A eleição de políticos de “tipo Berlusconi” mostra outra fragilidade dessa idéia. Marcos Rolim desdobra bem essa fragilidade:

Muitos dos corruptos brasileiros possuem “ficha limpa” – especialmente os mais espertos, que não deixam rastros. Por outro lado, uma lei do tipo na África do Sul não teria permitido a eleição de Nelson Mandela, cuja “ficha suja” envolvia condenação por “terrorismo”. Várias lideranças sindicais brasileiras possuem condenações em segunda instância por “crimes” que envolveram participação em greves ou em lutas populares; devemos impedir que se candidatem?
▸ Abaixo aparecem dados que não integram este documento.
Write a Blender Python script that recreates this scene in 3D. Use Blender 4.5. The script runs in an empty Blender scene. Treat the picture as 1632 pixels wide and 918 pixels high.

Agora mesmo, cabe lembrar, no Rio Grande do Sul e em São Paulo lideranças sindicais estão sofrendo condenações por protestos realizados contra os governos dos respectivos estados. Já não estão mais com sua ficha limpa. Os governantes dos dois estados, ao contrário, acusados de envolvimento em esquemas de corrupção, de autoritarismo e de sucateamento dos serviços públicos seguem com a ficha limpíssima. É este o caminho? Uma aberração político-jurídica vai melhorar nossa democracia?

Marco Aurélio Weissheimer é editor-chefe da Carta Maior (correio eletrônico: gamarra@hotmail.com)

http://www.cartamaior.com.br/templates/colunaMostrar.cfm?coluna_id=4631



TEXTO 2
Projeto Ficha Limpa: democrático, legítimo e constitucional


A Campanha Ficha Limpa, longe de se dar num contexto de autoritarismo, se desenrola como uma experiência de profundo exercício democrático. O projeto de lei é apenas parte de uma mobilização que tem como premissa básica a afirmação de que não se deve votar em pessoas que sabidamente irão se valer dos mandatos para desviar verbas públicas.
(Movimento de Combate à Corrupção Eleitoral)


Projeto Ficha Limpa: democrático, legítimo e constitucional
O artigo “Ficha limpa é projeto demagógico, autoritário e flerta com o fascismo”, de Marco Aurélio Weissheimer, publicado em 18 de maio último neste sítio eletrônico, parte de premissas equívocas e de omissões injustificáveis.

Basta ver que o § 9° do art. 14 da Constituição de 1988 sequer é mencionado. É justamente esse dispositivo que o projeto de lei conhecido como “Ficha Limpa” busca ver observado.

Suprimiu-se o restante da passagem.